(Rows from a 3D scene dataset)
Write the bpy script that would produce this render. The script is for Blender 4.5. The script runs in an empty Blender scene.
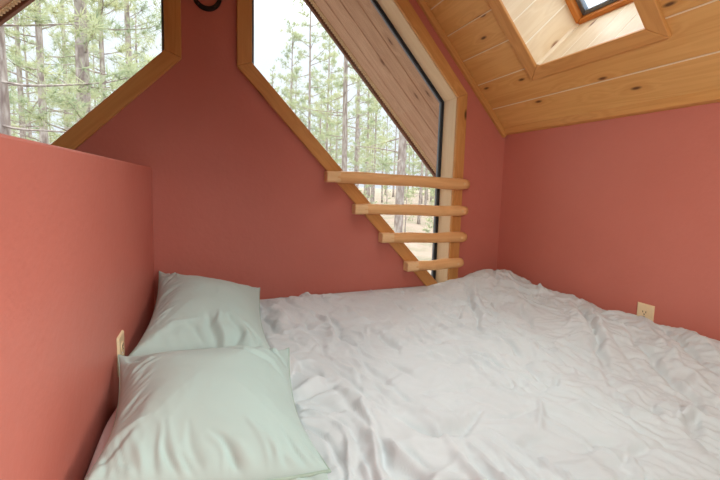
import bpy, bmesh, math, random
import numpy as np
from mathutils import Vector, Matrix, Euler
scene = bpy.context.scene
COL = scene.collection
CAMZ = 0.92                      # eye height above the loft floor
D = 1.92                         # gable wall, inner face
XR = 1.76                        # knee wall, inner face
TS = 1.05                        # roof pitch (rise over run)
SQ = math.sqrt(1 + TS * TS)
rnd = random.Random(7)

# ------------------------------------------------------------------ helpers
class MB:
    """collects polygons, each vertex with a wood/cloth coordinate 'wc'"""
    def __init__(self): self.v, self.w, self.f, self.mi = [], [], [], []
    def add(self, vs, fs, ws=None, mi=0):
        n = len(self.v)
        self.v += [tuple(p) for p in vs]
        self.w += [tuple(p) for p in (ws if ws is not None else vs)]
        for f in fs:
            self.f.append(tuple(i + n for i in f)); self.mi.append(mi)
    def prism(self, poly, ext, al, ac, mi=0, off=None):
        """polygon (3d points) extruded by ext; wood runs along al, across ac"""
        poly = [Vector(p) for p in poly]; ext = Vector(ext)
        al = Vector(al).normalized(); ac = Vector(ac).normalized(); th = al.cross(ac)
        if off is None: off = (rnd.uniform(0, 40), rnd.uniform(0, 40), rnd.uniform(0, 40))
        o = Vector(off)
        n = len(poly)
        nrm = Vector((0, 0, 0))
        for i in range(n): nrm += poly[i].cross(poly[(i + 1) % n])
        if nrm.dot(ext) > 0: poly = poly[::-1]
        vs = poly + [p + ext for p in poly]
        ws = [Vector((p.dot(al), p.dot(ac), p.dot(th))) + o for p in vs]
        fs = [tuple(range(n)), tuple(range(2 * n - 1, n - 1, -1))]
        fs += [((i + 1) % n, i, i + n, (i + 1) % n + n) for i in range(n)]
        self.add(vs, fs, ws, mi)
    def box(self, a, b, al=(1, 0, 0), mi=0):
        (x0, y0, z0), (x1, y1, z1) = a, b
        al = Vector(al); ac = Vector((0, 0, 1)) if abs(al.z) < .5 else Vector((1, 0, 0))
        self.prism([(x0, y0, z0), (x1, y0, z0), (x1, y1, z0), (x0, y1, z0)], (0, 0, z1 - z0), al, ac, mi)
    def tube(self, pts, rads, n=12, mi=0, flat=None):
        off = Vector((rnd.uniform(0, 40), rnd.uniform(0, 40), rnd.uniform(0, 40)))
        pts = [Vector(p) for p in pts]; vs = []; ws = []; L = 0
        for k, p in enumerate(pts):
            d = (pts[min(k + 1, len(pts) - 1)] - pts[max(k - 1, 0)]).normalized()
            ref = Vector((0, 0, 1)) if abs(d.z) < .9 else Vector((1, 0, 0))
            a = d.cross(ref).normalized(); b = a.cross(d).normalized()
            if k: L += (p - pts[k - 1]).length
            for i in range(n):
                t = 2 * math.pi * i / n; r = rads[k]
                q = a * math.cos(t) * r + b * math.sin(t) * r
                vs.append(p + q); ws.append(off + Vector((L, q.dot(b), q.dot(a))))
        fs = []
        for k in range(len(pts) - 1):
            for i in range(n):
                j = (i + 1) % n
                fs.append((k * n + i, k * n + j, (k + 1) * n + j, (k + 1) * n + i))
        fs.append(tuple(range(n))[::-1]); m = (len(pts) - 1) * n
        fs.append(tuple(m + i for i in range(n)))
        self.add(vs, fs, ws, mi)
    def build(self, name, mats, parent=None, smooth=False, bevel=0, kind=None):
        me = bpy.data.meshes.new(name)
        me.from_pydata(self.v, [], self.f)
        at = me.attributes.new('wc', 'FLOAT_VECTOR', 'POINT')
        at.data.foreach_set('vector', np.array(self.w, dtype=np.float32).ravel())
        mats = mats if isinstance(mats, (list, tuple)) else [mats]
        for m in mats: me.materials.append(m)
        if len(mats) > 1: me.polygons.foreach_set('material_index', self.mi)
        bm = bmesh.new(); bm.from_mesh(me); bmesh.ops.recalc_face_normals(bm, faces=bm.faces); bm.to_mesh(me); bm.free()
        if smooth: me.polygons.foreach_set('use_smooth', [True] * len(me.polygons))
        o = bpy.data.objects.new(name, me); COL.objects.link(o)
        if parent: o.parent = parent
        if bevel:
            b = o.modifiers.new('bevel', 'BEVEL'); b.width = bevel; b.segments = 2; b.limit_method = 'ANGLE'; b.angle_limit = .7
        if kind: o['kind'] = kind
        return o

def empty(name, loc=(0, 0, 0), parent=None, kind=None):
    o = bpy.data.objects.new(name, None); COL.objects.link(o); o.location = loc
    o.empty_display_size = .1
    if parent: o.parent = parent
    if kind: o['kind'] = kind
    return o
def tag(o, label, cat, group=None, kind=None):
    o['label'] = label; o['category'] = cat
    if group: o['group'] = group
    if kind: o['kind'] = kind
    return o

# ------------------------------------------------------------------ materials
def lin(r, g, b):
    f = lambda c: (c / 255 / 12.92) if c / 255 <= .04045 else ((c / 255 + .055) / 1.055) ** 2.4
    return (f(r), f(g), f(b), 1)
class NT:
    def __init__(self, name):
        self.m = bpy.data.materials.new(name); self.m.use_nodes = True
        self.t = self.m.node_tree; self.t.nodes.clear()
        self.out = self.n('ShaderNodeOutputMaterial')
    def n(self, typ, **kw):
        x = self.t.nodes.new(typ)
        for k, v in kw.items():
            if k in x.inputs: x.inputs[k].default_value = v
            else: setattr(x, k, v)
        return x
    def l(self, a, b): self.t.links.new(a, b)
    def math(self, op, a, b=None, clamp=False):
        x = self.n('ShaderNodeMath', operation=op, use_clamp=clamp)
        for i, q in enumerate((a, b)):
            if q is None: continue
            if isinstance(q, (int, float)): x.inputs[i].default_value = q
            else: self.l(q, x.inputs[i])
        return x.outputs[0]
    def mix(self, fac, a, b, blend='MIX'):
        x = self.n('ShaderNodeMix', data_type='RGBA', blend_type=blend)
        for s, q in ((x.inputs[0], fac), (x.inputs[6], a), (x.inputs[7], b)):
            if isinstance(q, (int, float, tuple)): s.default_value = q
            else: self.l(q, s)
        return x.outputs[2]
    def ramp(self, fac, stops):
        x = self.n('ShaderNodeValToRGB'); e = x.color_ramp.elements
        while len(e) < len(stops): e.new(.5)
        for q, (p, c) in zip(e, stops): q.position = p; q.color = c if isinstance(c, tuple) else (c, c, c, 1)
        self.l(fac, x.inputs[0]); return x.outputs[0]
    def noise(self, vec, scale, detail=4, rough=.55, dist=0):
        x = self.n('ShaderNodeTexNoise'); x.inputs['Scale'].default_value = scale; x.inputs['Detail'].default_value = detail
        x.inputs['Roughness'].default_value = rough; x.inputs['Distortion'].default_value = dist
        self.l(vec, x.inputs['Vector']); return x.outputs['Fac']
    def scale(self, vec, s):
        x = self.n('ShaderNodeVectorMath', operation='MULTIPLY'); x.inputs[1].default_value = s
        self.l(vec, x.inputs[0]); return x.outputs[0]
    def wc(self): return self.n('ShaderNodeAttribute', attribute_name='wc').outputs['Vector']
    def obj(self): return self.n('ShaderNodeTexCoord').outputs['Object']
    def finish(self, col, rough=.6, bump=None, bs=.2, bd=.01, spec=.35, **kw):
        p = self.n('ShaderNodeBsdfPrincipled')
        if isinstance(col, tuple): p.inputs['Base Color'].default_value = col
        else: self.l(col, p.inputs['Base Color'])
        if isinstance(rough, (int, float)): p.inputs['Roughness'].default_value = rough
        else: self.l(rough, p.inputs['Roughness'])
        p.inputs['Specular IOR Level'].default_value = spec
        for k, v in kw.items(): p.inputs[k.replace('_', ' ')].default_value = v
        if bump is not None:
            b = self.n('ShaderNodeBump'); b.inputs['Strength'].default_value = bs; b.inputs['Distance'].default_value = bd
            self.l(bump, b.inputs['Height']); self.l(b.outputs[0], p.inputs['Normal'])
        self.l(p.outputs[0], self.out.inputs[0]); return self.m

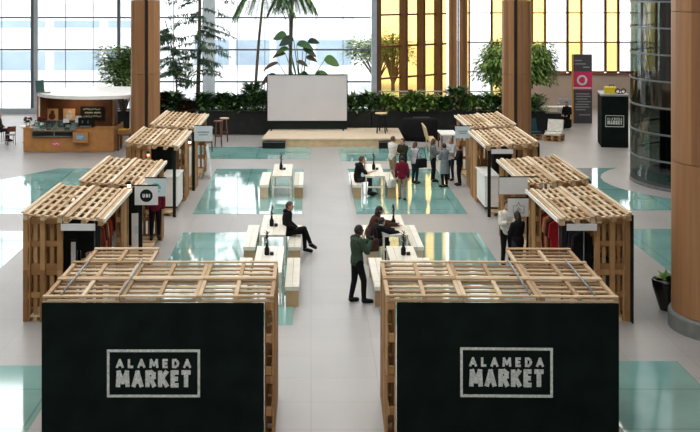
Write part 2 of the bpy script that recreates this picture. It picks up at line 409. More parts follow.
# amber bay: recedes from (4.0, 64) to (8.2, 68)
root = bpy.data.objects.new('window_7', None); col.objects.link(root); root.location = (4.0, 64.2, 0)
root.rotation_euler = (0, 0, math.atan2(3.9, 4.15)); structure(root)
LW = math.hypot(4.15, 3.9)
f = MB(); g = MB()
zs7 = [.12, 1.96, 3.77, 5.58, 7.4, 9.2, 11, ZT]
for z in zs7: f.box(0, LW, -.05, .05, z - .05, z + .05)
f.build('transom', M['ply_line'], root)
g.box(0, LW, -.006, .006, .1, ZT); g.build('pane', M['amber'], root)
fl = MB()
for t in (.29, .56, .83):
    x = LW * t; fl2 = MB(); fl2.box(x - .1, x + .1, -.45, .06, 0, ZT); fl2.build('fin', M['fin'], root)
# far right bays
ZR = [2.06, 3.84, 5.62, 7.4, 9.2, 11, ZT]
def X68(px): return (px - 311) * 68.0 / 1130
cuts = [(462, 'amber', 'fin_y'), (469, 'clear', 'ply_line'), (491, 'amber', 'fin'), (505, 'amber', 'fin_y'), (531.5, 'amber', 'fin_y'), (544.5, 'clear', 'fin_y'),
        (567, 'amber', 'fin'), (581, 'clear', 'fin_y'), (605, 'amber', 'fin'), (618, 'clear', 'fin'), (642, 'amber', 'fin_y'), (656, 'clear', 'fin'), (700, 'amber', 'fin_y'), (740, 'clear', 'fin')]
for i, (px, mt, fm) in enumerate(cuts):
    x0 = X68(px); x1 = X68(cuts[i + 1][0]) if i + 1 < len(cuts) else 26
    zz = ZR if px > 531 else [.2] + ZR
    window(8 + i, x0, x1, 68.2, mt, dark=fm, mull=.13 if fm != 'ply_line' else .08, zs=zz, w=.07)
mb = MB(); mb.box(X68(531.5), 26, 68.0, 68.4, -.3, 1.93); structure(mb.build('wall_back', M['wall']))
mb = MB(); mb.box(X68(531), 26, 67.8, 68.1, 1.931, 2.0); structure(mb.build('trim_3', M['ply_line']))
mb = MB(); mb.cyl(-5.7, 63.4, 0, ZT, .34, 20); structure(mb.build('trim_4', mat('white_round_pillar', rgb(206, 218, 224), .5, .03, 2)))
mb = MB(); mb.tube([(3.4, 56.5, 1.93), (10.5, 56.5, 1.93)], .03)
for x in (3.6, 6, 8.4, 10.3): mb.tube([(x, 56.5, 0), (x, 56.5, 1.93)], .02)
structure(mb.build('trim_5', M['mullion_l']))

# ------------------------------------------------------------------ outside
mb = MB(); mb.box(-80, 80, 68.9, 160, -.5, -.2); mb.box(-80, 3.9, 64.5, 68.89, -.5, -.2); structure(mb.build('ground', M['pave']))
def far_building(x0, x1, y, h, label, bands, bays):
    t = thing('building', label, 'building', ((x0 + x1) / 2, y, -.2)); w = (x1 - x0) / 2
    mb = MB(); mb.box(-w, w, 0, 12, 0, h); mb.box(-w - .2, w + .2, -.2, 12.2, h, h + .5); mb.build('wall', M['facade'], t)
    for z0, z1 in bands:
        for k in range(bays):
            a = -w + 2 * w * (k + .08) / bays; c = -w + 2 * w * (k + .92) / bays
            fm = MB(); fm.box(a, c, -.06, .02, z0, z1); fm.build('window', M['facade_blue'], t)
far_building(-36, -13, 96, 5.9, 'white outdoor building with blue window bands beyond the left windows', [(.4, 2.0), (4.0, 4.6)], 5)
far_building(-11, 4, 104, 5.6, 'white outdoor building beyond the windows behind the screen', [(.3, 2.6)], 4)
# ------------------------------------------------------------------ columns
def column(x, y, r, z1, label, base=True, rz=0, gap=.07, br=None):
    t = thing('column', label, 'column', (x, y, 0), rz); g = gap * r / .6
    for s in (1, -1):
        mb = MB(); n = 14
        segs = [(-PI / 2 + math.asin(g / r) + (PI - 2 * math.asin(g / r)) * i / n) for i in range(n + 1)]
        per = 2 if r < 1 else 1
        for i in range(0, n, per):
            poly = [(0 + g, 0)] if False else []
            arcp = [(r * math.cos(a), r * math.sin(a)) for a in segs[i:i + per + 1]]
            inner = [(max(g, .8 * r * math.cos(a)), .8 * r * math.sin(a)) for a in reversed(segs[i:i + per + 1])]
            poly = [(s * px, py) for px, py in arcp + inner]
            zz = [.0 if not base else .36]; 
            while zz[-1] < z1: zz.append(min(z1, zz[-1] + 3.1))
            for za, zb in zip(zz, zz[1:]): mb.prism(poly, za, zb - .012)
        mb.build('shaft_half', M['column_wood'], t)
    mb = MB(); mb.box(-g * .8, g * .8, -r * .86, r * .86, .3 if base else 0, z1); mb.build('core', M['column_gap'], t)
    if base:
        mb = MB(); R = br or r * 1.05; mb.lathe(0, 0, [(R, 0), (R, .30), (R - .03, .35), (r * .5, .355)], 40, smooth=False); mb.build('base', M['concrete'], t)
    return t
column(-7.03, 48, .615, ZT, 'tall round wooden column behind the left stalls, beside the kiosk', rz=math.atan2(7.4, 48) + .055)
column(8.73, 48, .615, ZT, 'tall round wooden column behind the right stalls, in front of the bushy tree', rz=-math.atan2(8.73, 48) - .05)
column(8.62, 66.2, .55, ZT, 'round wooden column against the amber windows', rz=-.13)
column(8.83, 23.4, 1.31, ZT, 'thick wooden column at the right edge with grey base', rz=.9, br=1.38)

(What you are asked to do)
Identify every line above that includes the word "Write", and show those lines.

(Complete output)
Write the bpy script that would produce this render. The script is for Blender 4.5. The script runs in an empty Blender scene.
Write part 2 of the bpy script that recreates this picture. It picks up at line 409. More parts follow.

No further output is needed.